If you would have to mix and make the earth bricks yourself, then yeah, rammed earth removes the step of drying the bricks, turning them, and then building with them. But rammed earth takes much longer to dry than bricks do. Like, months. Here, dried bricks are available, so if you can afford it, bringing in loads of dried bricks and then building with mud mortar, only the mortar has to dry, and the whole thing gets built and dried much faster. Like, MUCH faster.
Rammed earth requires more precision planning than earth brick walls, which people adjust as they go. For example, with brick houses they start building, then stand the door and window frames in place when they reach the spot, and then build around them. Rammed earth frames can't always accommodate the parts sticking out of the sides of the frames so easily, so sometimes you have to keep a spacer in the rammed earth frames.

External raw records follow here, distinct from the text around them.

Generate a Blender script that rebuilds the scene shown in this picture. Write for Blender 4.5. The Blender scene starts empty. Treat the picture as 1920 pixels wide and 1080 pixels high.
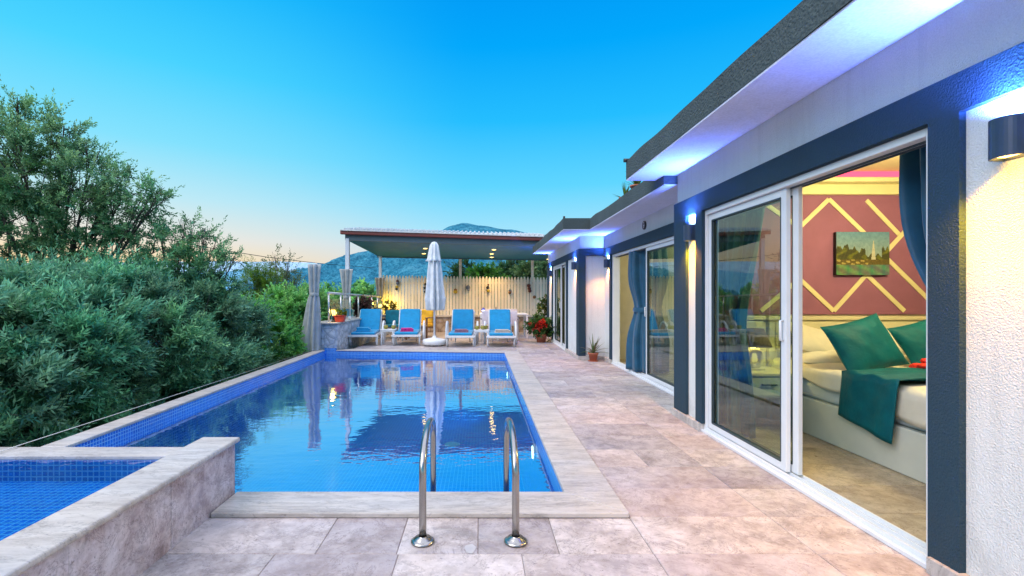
import bpy, math, random
import numpy as np
from mathutils import Vector, Matrix
random.seed(7); RNG = np.random.default_rng(11)
SC = bpy.context.scene
COL = SC.collection
PI = math.pi
R = math.radians

def lin(r, g, b):
    f = lambda c: (c/255)/12.92 if c/255 <= .04045 else ((c/255+.055)/1.055)**2.4
    return (f(r), f(g), f(b), 1)

# ------------------------------------------------------------------ mesh builder
class MB:
    def __init__(s): s.v = []; s.f = []; s.c = []; s.col = None; s.smooth = []; s.sm = False
    def add(s, vs, fs, col=None):
        o = len(s.v); s.v += [tuple(p) for p in vs]
        for f in fs:
            s.f.append(tuple(i+o for i in f)); s.c.append(col if col is not None else s.col); s.smooth.append(s.sm)
        return s
    def box(s, x0, x1, y0, y1, z0, z1, col=None):
        v = [(x0,y0,z0),(x1,y0,z0),(x1,y1,z0),(x0,y1,z0),(x0,y0,z1),(x1,y0,z1),(x1,y1,z1),(x0,y1,z1)]
        return s.add(v, [(0,3,2,1),(4,5,6,7),(0,1,5,4),(1,2,6,5),(2,3,7,6),(3,0,4,7)], col)
    def obox(s, c, size, rot=None, col=None):
        hx, hy, hz = [k/2 for k in size]; M = rot or Matrix()
        v = [Vector(c)+M.to_3x3() @ Vector((x,y,z)) for z in (-hz,hz) for (x,y) in ((-hx,-hy),(hx,-hy),(hx,hy),(-hx,hy))]
        return s.add(v, [(0,3,2,1),(4,5,6,7),(0,1,5,4),(1,2,6,5),(2,3,7,6),(3,0,4,7)], col)
    def prism(s, pts, z0, z1, col=None, top=None):
        n = len(pts); tz = top or [z1]*n
        bz = z0 if isinstance(z0, (list,tuple)) else [z0]*n
        v = [(p[0],p[1],bz[i]) for i,p in enumerate(pts)]+[(p[0],p[1],tz[i]) for i,p in enumerate(pts)]
        fs = [tuple(reversed(range(n))), tuple(range(n,2*n))]+[(i,(i+1)%n,n+(i+1)%n,n+i) for i in range(n)]
        return s.add(v, fs, col)
    def tube(s, path, r, n=10, col=None, caps=True):
        path = [Vector(p) for p in path]; rs = r if isinstance(r,(list,tuple)) else [r]*len(path)
        vs = []; up = None
        for i,p in enumerate(path):
            d = (path[min(i+1,len(path)-1)]-path[max(i-1,0)]).normalized()
            if up is None:
                up = Vector((0,0,1)) if abs(d.z) < .9 else Vector((1,0,0))
            a = d.cross(up).normalized(); b = a.cross(d).normalized(); up = b
            for k in range(n):
                t = 2*PI*k/n; vs.append(p+(a*math.cos(t)+b*math.sin(t))*rs[i])
        fs = [(i*n+k, i*n+(k+1)%n, (i+1)*n+(k+1)%n, (i+1)*n+k) for i in range(len(path)-1) for k in range(n)]
        o = s.sm; s.sm = True; s.add(vs, fs, col); s.sm = o
        if caps:
            L = len(path)-1; base = len(s.v)-len(vs)
            s.f.append(tuple(base+k for k in reversed(range(n)))); s.c.append(col if col is not None else s.col); s.smooth.append(False)
            s.f.append(tuple(base+L*n+k for k in range(n))); s.c.append(col if col is not None else s.col); s.smooth.append(False)
        return s
    def lathe(s, c, prof, n=24, col=None, sm=True):
        vs = [(c[0]+r*math.cos(2*PI*k/n), c[1]+r*math.sin(2*PI*k/n), c[2]+z) for (r,z) in prof for k in range(n)]
        fs = [(i*n+k, i*n+(k+1)%n, (i+1)*n+(k+1)%n, (i+1)*n+k) for i in range(len(prof)-1) for k in range(n)]
        o = s.sm; s.sm = sm; s.add(vs, fs, col); s.sm = o
        return s
    def folded(s, rings, folds=9, amp=.25, n=96, seed=0, col=None, flat=1.0):
        """rings: (cx,cy,z,r,amp_scale) ; a gathered cloth tube."""
        rr = random.Random(seed); ph = [rr.uniform(0,6.28) for _ in range(4)]
        vs = []
        for j,(cx,cy,z,r,am) in enumerate(rings):
            tw = .25*math.sin(z*1.3+ph[0])
            for k in range(n):
                t = 2*PI*k/n
                w = math.sin(folds*t+ph[1]+tw*2)+.45*math.sin((folds*2-3)*t+ph[2]+z*.8)+.3*math.sin(3*t+ph[3]+z*2)
                q = r*(1+amp*am*w)
                vs.append((cx+q*math.cos(t+tw*.3), cy+q*math.sin(t+tw*.3)*flat, z))
        fs = [(i*n+k, i*n+(k+1)%n, (i+1)*n+(k+1)%n, (i+1)*n+k) for i in range(len(rings)-1) for k in range(n)]
        o = s.sm; s.sm = True; s.add(vs, fs, col)
        L = len(rings)-1; base = len(s.v)-len(vs)
        s.f.append(tuple(base+k for k in reversed(range(n)))); s.c.append(col or s.col); s.smooth.append(False)
        s.f.append(tuple(base+L*n+k for k in range(n))); s.c.append(col or s.col); s.smooth.append(False)
        s.sm = o
        return s
    def build(s, name, mat, parent=None, bevel=0, seg=2, loc=None):
        me = bpy.data.meshes.new(name); me.from_pydata(s.v, [], s.f); me.update()
        n = len(me.polygons)
        me.polygons.foreach_set('use_smooth', s.smooth[:n])
        # box-projected uv in metres
        uv = me.uv_layers.new(name='uv')
        co = np.empty(len(me.vertices)*3); me.vertices.foreach_get('co', co); co = co.reshape(-1,3)
        nl = len(me.loops); li = np.empty(nl, int); me.loops.foreach_get('vertex_index', li)
        nor = np.empty(n*3); me.polygons.foreach_get('normal', nor); nor = np.abs(nor.reshape(-1,3))
        tot = np.empty(n, int); me.polygons.foreach_get('loop_total', tot)
        ax = np.repeat(nor.argmax(1), tot); P = co[li]
        U = np.where((ax==0), P[:,1], P[:,0]); V = np.where(ax==2, P[:,1], P[:,2])
        uv.data.foreach_set('uv', np.stack([U,V],1).astype(np.float32).ravel())
        if any(c is not None for c in s.c):
            at = me.color_attributes.new('col', 'FLOAT_COLOR', 'CORNER')
            cc = np.array([c if c is not None else (1,1,1,1) for c in s.c], dtype=np.float32)
            at.data.foreach_set('color', np.repeat(cc, tot, axis=0).ravel())
        if mat: me.materials.append(mat)
        ob = bpy.data.objects.new(name, me); COL.objects.link(ob)
        if parent: ob.parent = parent
        if loc: ob.location = loc
        if bevel:
            b = ob.modifiers.new('b', 'BEVEL'); b.width = bevel; b.segments = seg; b.limit_method = 'ANGLE'; b.harden_normals = False
        return ob

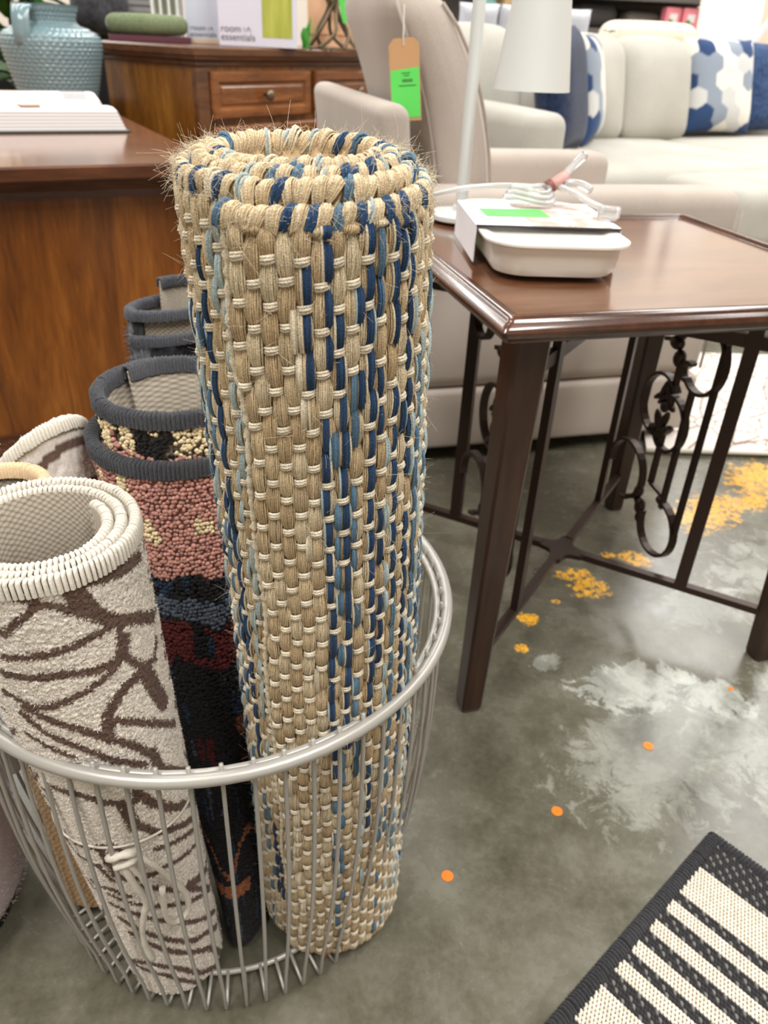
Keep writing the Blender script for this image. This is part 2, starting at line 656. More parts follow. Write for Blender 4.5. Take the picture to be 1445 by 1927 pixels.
# ------------------------------------------------------------------ rolled rugs
class Roll:
    def __init__(self, B, T, rB, rT, pitch, turns, phi0, tele=0.0, bend=(0, 0), squash=None, tilt=(0, 0), rise=None):
        self.B, self.T = np.array(B, float), np.array(T, float)
        self.rB, self.rT, self.pitch, self.turns, self.phi0, self.tele = rB, rT, pitch, turns, phi0, tele
        self.bend, self.squash, self.tilt, self.rise = bend, squash, tilt, rise

    def ztop(self, phi):
        w = (phi - self.phi0) / (2 * pi)
        h = self.rise(w) if self.rise else self.tele * w
        r = self.rT - self.pitch * w
        return self.T[2] + h + r * (self.tilt[0] * np.cos(phi) + self.tilt[1] * np.sin(phi))

    def P(self, phi, z, off=0.0):
        """world position minus root (root = B on the floor plane of the roll)"""
        phi = np.asarray(phi, float)
        z = np.asarray(z, float)
        k = (z - self.B[2]) / (self.T[2] - self.B[2])
        w = (phi - self.phi0) / (2 * pi)
        r = self.rB + (self.rT - self.rB) * k - self.pitch * w + off
        sx = sy = 1.0
        if self.squash:
            sx, sy = self.squash(k)
        bx = self.bend[0] * np.sin(pi * np.clip(k, 0, 1))
        by = self.bend[1] * np.sin(pi * np.clip(k, 0, 1))
        cx = (self.T[0] - self.B[0]) * k + bx
        cy = (self.T[1] - self.B[1]) * k + by
        return np.stack(np.broadcast_arrays(cx + r * np.cos(phi) * sx, cy + r * np.sin(phi) * sy, z - self.B[2]), -1)

    def N(self, phi):
        phi = np.asarray(phi, float)
        return np.stack([np.cos(phi), np.sin(phi), np.zeros_like(phi)], -1)

    def sheet(self, name, m, root, o_out, o_in, per_turn=56, nz_=14, start=0.0, cols=None):
        n = int(per_turn * self.turns) + 1
        ph = self.phi0 + start + np.linspace(0, 2 * pi * self.turns - start, n)
        PH, K = np.meshgrid(ph, np.linspace(0, 1, nz_))
        Z = self.B[2] + K * (self.ztop(PH) - self.B[2])
        A = self.P(PH, Z, o_out).reshape(-1, 3)
        Bv = self.P(PH, Z, o_in).reshape(-1, 3)
        V = np.concatenate([A, Bv])
        N0 = n * nz_
        j, i = np.meshgrid(np.arange(nz_ - 1), np.arange(n - 1), indexing='ij')
        q = (j * n + i).ravel()
        F = [np.stack([q, q + 1, q + n + 1, q + n], -1), np.stack([q, q + n, q + n + 1, q + 1], -1) + N0]
        i = np.arange(n - 1)
        t = (nz_ - 1) * n + i
        F.append(np.stack([t, t + 1, t + 1 + N0, t + N0], -1))
        F.append(np.stack([i, i + N0, i + 1 + N0, i + 1], -1))
        jj = np.arange(nz_ - 1) * n
        F.append(np.stack([jj, jj + n, jj + n + N0, jj + N0], -1))
        e = jj + n - 1
        F.append(np.stack([e, e + N0, e + n + N0, e + n], -1))
        return np_mesh(name, V, np.concatenate(F), m, root, smooth=True)

    def serging(self, name, m, root, pitch, r, th_o, th_i, drop, lift=0.0012, K=7, lean=0.0):
        """small loops of yarn wrapped over the whole top edge"""
        L, ph = 0.0, self.phi0
        phs = []
        while ph < self.phi0 + 2 * pi * self.turns:
            phs.append(ph)
            rr = self.rT - self.pitch * (ph - self.phi0) / (2 * pi)
            ph += pitch / max(rr, 0.01)
        ph = np.array(phs)
        N = len(ph)
        t = np.linspace(0, 1, K)[None, :]
        an = pi * t
        off = th_i + (th_o - th_i) * (0.5 + 0.5 * np.cos(an))
        h = lift * np.sin(an) + np.where(np.abs(t - 0.5) > 0.45, -drop, 0.0) + 0 * ph[:, None]
        h = h + RNG.normal(0, 0.00025, (N, 1))
        PH = ph[:, None] + lean * (t - 0.5) / self.rT
        paths = self.P(PH, self.ztop(PH) + h, off + np.zeros((N, K)))
        nrm = np.zeros_like(paths)
        nrm[..., 2] = np.sin(an) + 0.05
        nrm[..., 0] = np.cos(PH) * np.cos(an)
        nrm[..., 1] = np.sin(PH) * np.cos(an)
        rad = np.full((N, K), r) * RNG.uniform(0.88, 1.1, (N, 1))
        V, F, _ = tubes_np(paths, rad, nrm, 5)
        return np_mesh(name, V, F, m, root, kind='stuff')


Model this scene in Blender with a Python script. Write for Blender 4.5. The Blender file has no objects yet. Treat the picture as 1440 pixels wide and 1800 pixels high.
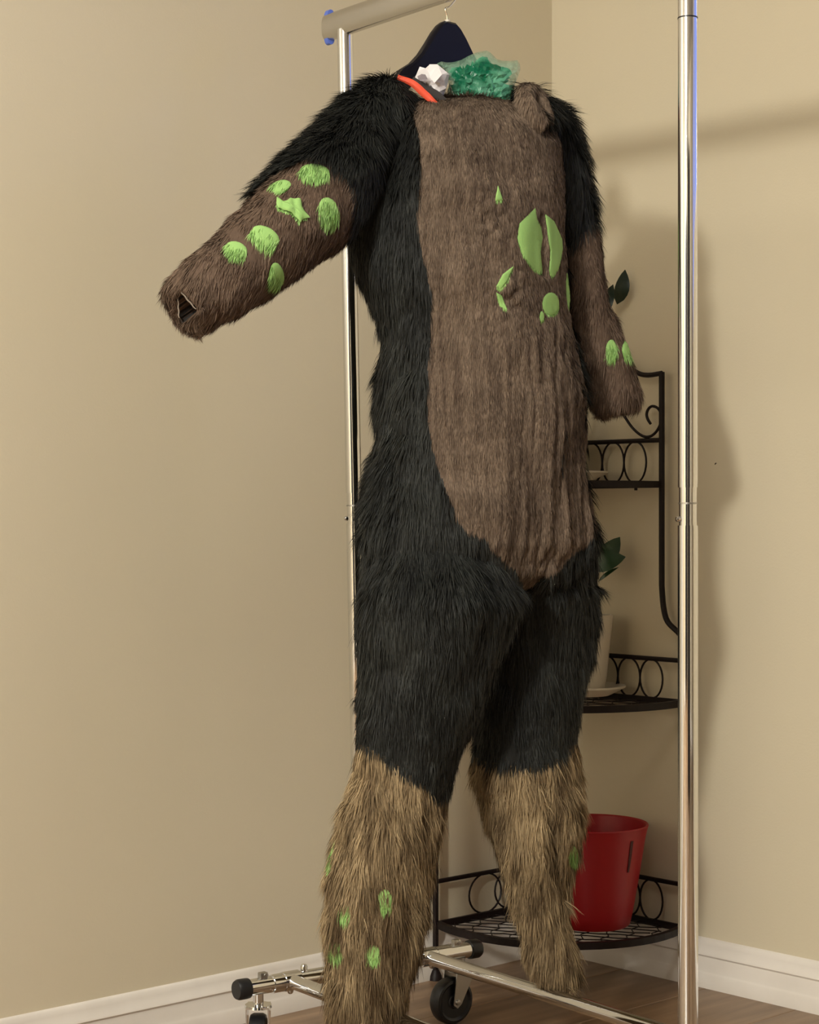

I know of two different kinds of rammed earth. Our school was mostly built using the ancient Himalayan type, which could even be called
cob in formwork rather than rammed earth, because it is not rammed as tight as European style rammed earth. This type uses a wetter mix, with a slightly higher ratio of clay, and we consider it needs to be a bit thicker than the European type. It is rammed with wooden stampers, by hand. The European type uses a drier mix, with a slightly higher ratio of sand, and is either rammed much harder by hand, or with a pneumatic rammer. Being a drier mix, the walls dry faster. Having less
water in the mix means the dried wall has less pores and more mass, is less insulating, and supposedly stronger even when thinner. Our old-style walls are plenty strong, though.
Later we started using the European style of rammed earth. If done perfectly it does not require any plaster or surface paint, but to be honest we never got the precision pre-planning mastered, so we always end up having to chip and repair, for pipes, electric lines and switch boxes, changes of plan, etc. I personally prefer the old style Himalayan rammed earth where you know you'll have to plaster, which allows changes and repairs.
The biggest labour is bringing and mixing the mud, so any of these methods may be about equal if the volume of the wall is the same. For the (wetter) Himalayan rammed earth, we use a diesel powered cement mixer, just a normal small sized one that I'm sure is also common in Ghana, not a big truck-carried one. For the (drier) European mix, I'm told the cement mixer didn't work so well and they had to make some kind of big flat mixer with paddles or something, I don't know. I'm not involved with the place that is doing the rammed earth building anymore so I don't know what they are using now.